Wirth created Pascal, then Modula-2 and then Oberon. He's 84 and has a career that stretches back to Algol in the 1960s. He has gained enormous insight into the design of programming languages and compilers.

He has always strived for simplicity in compiler and language design, but without sacrificing power and expressiveness. When he created Oberon, he created a language specification that was a mere 16 pages! That language was then used to build an entire operating system.

He lamented over 20 years ago that as hardware gets faster, software gets slower. A statement that still rings true today for many programs.

Anything Wirth writes or speaks about is worth reading (even if you find much to disagree). But is anyone listening to what he has to say?

"The wealth of features of many languages is indeed a problem rather than a solution. A multitude of features is another consequence of the programmers' belief that the value of a language is proportional to the quantity of its features and facilities, bells and whistles.

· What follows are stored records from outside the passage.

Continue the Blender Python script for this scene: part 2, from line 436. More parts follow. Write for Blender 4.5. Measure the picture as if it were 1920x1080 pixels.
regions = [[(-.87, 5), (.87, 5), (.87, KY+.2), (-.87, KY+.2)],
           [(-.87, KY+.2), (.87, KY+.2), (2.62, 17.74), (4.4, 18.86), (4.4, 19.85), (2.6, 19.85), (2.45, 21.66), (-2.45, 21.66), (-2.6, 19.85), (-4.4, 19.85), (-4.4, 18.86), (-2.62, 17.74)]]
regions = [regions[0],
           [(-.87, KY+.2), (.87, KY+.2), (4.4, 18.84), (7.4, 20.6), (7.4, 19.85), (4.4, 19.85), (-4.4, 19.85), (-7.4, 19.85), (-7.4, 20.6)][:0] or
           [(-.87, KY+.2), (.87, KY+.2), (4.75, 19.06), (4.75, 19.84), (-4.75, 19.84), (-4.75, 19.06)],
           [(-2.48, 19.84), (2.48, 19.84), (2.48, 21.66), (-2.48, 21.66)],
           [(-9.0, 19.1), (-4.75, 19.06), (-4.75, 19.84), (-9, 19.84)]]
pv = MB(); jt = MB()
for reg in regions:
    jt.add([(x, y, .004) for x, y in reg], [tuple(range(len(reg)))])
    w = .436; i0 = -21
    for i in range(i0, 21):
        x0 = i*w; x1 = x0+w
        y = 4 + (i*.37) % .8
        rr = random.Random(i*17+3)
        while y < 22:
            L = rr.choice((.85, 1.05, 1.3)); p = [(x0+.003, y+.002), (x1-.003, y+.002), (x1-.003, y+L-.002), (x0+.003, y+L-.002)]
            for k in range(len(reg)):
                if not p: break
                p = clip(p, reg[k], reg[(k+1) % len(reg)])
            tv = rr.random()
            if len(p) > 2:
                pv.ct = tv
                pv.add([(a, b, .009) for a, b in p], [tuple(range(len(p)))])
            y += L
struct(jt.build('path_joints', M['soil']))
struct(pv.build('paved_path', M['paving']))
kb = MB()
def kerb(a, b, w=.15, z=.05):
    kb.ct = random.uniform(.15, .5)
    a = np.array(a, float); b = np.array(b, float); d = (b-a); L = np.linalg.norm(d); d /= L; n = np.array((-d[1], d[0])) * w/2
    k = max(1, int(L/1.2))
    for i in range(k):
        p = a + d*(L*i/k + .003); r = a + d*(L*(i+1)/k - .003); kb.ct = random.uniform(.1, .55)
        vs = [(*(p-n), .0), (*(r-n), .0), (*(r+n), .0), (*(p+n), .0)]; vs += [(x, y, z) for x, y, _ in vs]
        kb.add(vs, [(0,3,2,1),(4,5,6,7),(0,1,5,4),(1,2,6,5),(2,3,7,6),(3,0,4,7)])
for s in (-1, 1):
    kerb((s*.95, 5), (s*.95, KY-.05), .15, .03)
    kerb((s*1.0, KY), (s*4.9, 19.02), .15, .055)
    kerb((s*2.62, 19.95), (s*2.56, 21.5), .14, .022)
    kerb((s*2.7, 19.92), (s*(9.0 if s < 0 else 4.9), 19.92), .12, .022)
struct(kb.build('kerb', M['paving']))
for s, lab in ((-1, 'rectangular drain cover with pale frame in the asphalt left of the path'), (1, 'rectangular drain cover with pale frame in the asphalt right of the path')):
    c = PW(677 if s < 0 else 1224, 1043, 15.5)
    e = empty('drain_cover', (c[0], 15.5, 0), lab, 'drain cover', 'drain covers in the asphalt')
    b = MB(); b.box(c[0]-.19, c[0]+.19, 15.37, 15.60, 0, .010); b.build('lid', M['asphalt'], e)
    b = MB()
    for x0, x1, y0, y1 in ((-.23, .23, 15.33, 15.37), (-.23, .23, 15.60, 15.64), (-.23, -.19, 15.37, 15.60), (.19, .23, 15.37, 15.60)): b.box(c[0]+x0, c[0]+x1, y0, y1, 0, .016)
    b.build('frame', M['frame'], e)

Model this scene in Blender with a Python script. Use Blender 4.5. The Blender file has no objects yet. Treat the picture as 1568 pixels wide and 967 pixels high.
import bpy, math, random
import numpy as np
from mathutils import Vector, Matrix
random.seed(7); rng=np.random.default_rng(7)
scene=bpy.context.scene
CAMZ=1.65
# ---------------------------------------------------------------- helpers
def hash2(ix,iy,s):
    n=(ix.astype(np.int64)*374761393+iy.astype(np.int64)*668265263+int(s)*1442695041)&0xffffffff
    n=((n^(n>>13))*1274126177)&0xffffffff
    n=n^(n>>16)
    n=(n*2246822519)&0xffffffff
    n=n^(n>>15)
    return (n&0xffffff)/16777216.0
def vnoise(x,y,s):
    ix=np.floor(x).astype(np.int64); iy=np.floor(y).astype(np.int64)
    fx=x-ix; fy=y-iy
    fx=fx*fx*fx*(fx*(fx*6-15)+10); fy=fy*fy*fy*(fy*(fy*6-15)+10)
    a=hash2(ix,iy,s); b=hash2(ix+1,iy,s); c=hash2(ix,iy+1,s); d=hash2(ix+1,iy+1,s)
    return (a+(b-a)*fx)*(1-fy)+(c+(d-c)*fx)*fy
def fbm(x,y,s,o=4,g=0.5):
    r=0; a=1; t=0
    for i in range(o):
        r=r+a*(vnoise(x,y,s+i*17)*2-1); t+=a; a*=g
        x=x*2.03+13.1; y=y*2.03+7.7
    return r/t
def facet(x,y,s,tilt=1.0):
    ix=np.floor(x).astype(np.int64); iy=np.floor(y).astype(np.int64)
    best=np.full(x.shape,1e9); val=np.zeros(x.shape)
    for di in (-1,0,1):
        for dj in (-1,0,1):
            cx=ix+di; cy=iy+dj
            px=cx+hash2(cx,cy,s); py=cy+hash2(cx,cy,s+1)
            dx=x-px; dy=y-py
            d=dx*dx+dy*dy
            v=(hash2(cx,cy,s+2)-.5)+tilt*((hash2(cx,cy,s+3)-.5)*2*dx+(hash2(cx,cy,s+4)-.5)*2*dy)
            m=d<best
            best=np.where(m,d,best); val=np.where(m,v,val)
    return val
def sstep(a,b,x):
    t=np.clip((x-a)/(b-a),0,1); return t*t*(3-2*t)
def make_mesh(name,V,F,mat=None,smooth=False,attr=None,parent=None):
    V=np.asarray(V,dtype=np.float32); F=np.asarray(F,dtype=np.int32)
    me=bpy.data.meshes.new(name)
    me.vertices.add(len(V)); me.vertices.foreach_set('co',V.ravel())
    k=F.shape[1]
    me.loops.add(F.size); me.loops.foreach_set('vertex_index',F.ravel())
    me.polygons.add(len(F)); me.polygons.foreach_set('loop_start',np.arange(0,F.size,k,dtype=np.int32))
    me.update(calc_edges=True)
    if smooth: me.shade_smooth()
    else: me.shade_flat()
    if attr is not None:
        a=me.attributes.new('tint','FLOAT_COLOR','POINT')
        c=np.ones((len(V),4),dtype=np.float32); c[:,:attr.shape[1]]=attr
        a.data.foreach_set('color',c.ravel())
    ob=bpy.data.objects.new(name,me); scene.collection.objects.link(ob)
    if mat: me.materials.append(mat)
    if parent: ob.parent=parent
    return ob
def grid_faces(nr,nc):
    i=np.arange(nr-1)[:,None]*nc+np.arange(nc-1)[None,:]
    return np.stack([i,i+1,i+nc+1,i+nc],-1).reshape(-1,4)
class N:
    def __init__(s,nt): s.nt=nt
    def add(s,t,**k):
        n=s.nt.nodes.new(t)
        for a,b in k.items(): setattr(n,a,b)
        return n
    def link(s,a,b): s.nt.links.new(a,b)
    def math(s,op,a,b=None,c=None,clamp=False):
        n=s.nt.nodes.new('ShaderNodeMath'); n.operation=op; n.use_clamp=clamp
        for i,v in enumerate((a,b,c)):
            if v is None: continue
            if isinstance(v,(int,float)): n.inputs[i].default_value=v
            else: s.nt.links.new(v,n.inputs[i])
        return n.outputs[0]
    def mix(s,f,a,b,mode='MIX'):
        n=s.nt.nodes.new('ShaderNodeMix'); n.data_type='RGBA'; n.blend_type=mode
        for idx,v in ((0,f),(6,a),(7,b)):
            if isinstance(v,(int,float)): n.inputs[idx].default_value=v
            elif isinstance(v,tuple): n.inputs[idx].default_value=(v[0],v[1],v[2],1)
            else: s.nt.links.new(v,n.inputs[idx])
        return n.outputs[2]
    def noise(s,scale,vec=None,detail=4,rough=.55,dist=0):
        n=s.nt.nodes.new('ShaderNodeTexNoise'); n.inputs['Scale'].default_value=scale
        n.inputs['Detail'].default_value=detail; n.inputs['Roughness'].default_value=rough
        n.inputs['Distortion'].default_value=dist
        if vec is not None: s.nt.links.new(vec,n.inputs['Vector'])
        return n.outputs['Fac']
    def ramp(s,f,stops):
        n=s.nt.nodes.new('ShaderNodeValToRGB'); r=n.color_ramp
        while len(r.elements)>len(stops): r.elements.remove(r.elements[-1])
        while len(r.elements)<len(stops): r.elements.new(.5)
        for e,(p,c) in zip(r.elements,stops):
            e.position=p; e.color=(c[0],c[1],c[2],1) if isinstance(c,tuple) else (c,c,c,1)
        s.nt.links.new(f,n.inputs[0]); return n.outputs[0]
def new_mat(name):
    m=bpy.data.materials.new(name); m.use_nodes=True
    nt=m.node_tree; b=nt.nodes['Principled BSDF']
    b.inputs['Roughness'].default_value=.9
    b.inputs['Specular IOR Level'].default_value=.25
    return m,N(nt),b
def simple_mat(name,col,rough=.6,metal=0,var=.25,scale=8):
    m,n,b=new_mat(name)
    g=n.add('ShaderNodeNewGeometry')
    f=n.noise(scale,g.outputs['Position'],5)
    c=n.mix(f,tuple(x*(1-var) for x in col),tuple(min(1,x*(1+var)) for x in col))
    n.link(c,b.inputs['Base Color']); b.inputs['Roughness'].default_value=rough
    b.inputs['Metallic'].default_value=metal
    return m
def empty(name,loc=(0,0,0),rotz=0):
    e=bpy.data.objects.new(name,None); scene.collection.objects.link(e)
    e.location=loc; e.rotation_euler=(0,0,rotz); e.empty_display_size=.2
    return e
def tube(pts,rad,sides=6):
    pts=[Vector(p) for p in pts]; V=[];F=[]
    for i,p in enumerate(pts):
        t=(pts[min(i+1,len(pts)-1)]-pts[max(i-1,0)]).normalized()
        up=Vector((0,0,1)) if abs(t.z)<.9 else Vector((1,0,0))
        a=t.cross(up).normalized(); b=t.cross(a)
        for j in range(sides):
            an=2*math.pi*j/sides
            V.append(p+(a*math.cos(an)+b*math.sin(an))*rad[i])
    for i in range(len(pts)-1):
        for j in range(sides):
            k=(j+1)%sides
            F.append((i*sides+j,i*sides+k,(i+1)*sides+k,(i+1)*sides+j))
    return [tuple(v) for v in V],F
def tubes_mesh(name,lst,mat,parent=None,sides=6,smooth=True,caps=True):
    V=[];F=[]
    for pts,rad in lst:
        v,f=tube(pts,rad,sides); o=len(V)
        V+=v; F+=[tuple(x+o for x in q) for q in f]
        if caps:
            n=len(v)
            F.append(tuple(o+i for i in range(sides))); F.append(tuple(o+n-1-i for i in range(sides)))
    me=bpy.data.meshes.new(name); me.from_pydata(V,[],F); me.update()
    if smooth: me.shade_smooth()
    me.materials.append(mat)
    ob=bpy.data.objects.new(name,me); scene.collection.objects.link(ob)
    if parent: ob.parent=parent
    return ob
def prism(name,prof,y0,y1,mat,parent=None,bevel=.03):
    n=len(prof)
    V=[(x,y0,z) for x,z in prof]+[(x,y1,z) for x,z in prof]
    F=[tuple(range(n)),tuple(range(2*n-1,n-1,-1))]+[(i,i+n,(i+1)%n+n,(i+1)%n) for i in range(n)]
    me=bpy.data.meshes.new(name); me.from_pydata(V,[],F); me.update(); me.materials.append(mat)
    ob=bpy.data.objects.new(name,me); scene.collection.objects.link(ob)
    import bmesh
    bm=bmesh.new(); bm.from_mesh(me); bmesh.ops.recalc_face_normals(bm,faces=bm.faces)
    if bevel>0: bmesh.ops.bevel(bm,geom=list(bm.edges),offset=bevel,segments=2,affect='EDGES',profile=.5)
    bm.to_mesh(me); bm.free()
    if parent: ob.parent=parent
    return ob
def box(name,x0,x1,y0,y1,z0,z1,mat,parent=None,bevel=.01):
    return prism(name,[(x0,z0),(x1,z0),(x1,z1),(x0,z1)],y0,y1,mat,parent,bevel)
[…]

However, we know that it is better if each basic concept is represented by a single, designated language construct. Not only does this reduce the effort of learning, but it reduces the volume of the language's description and thereby the possibilities of inconsistency and of misunderstanding.

Keeping a language as simple and as regular as possible has always been a guideline in my work; the description of Pascal took some 50 pages, that of Modula 40, and Oberon's a mere 16 pages. This I still consider to have been genuine progress."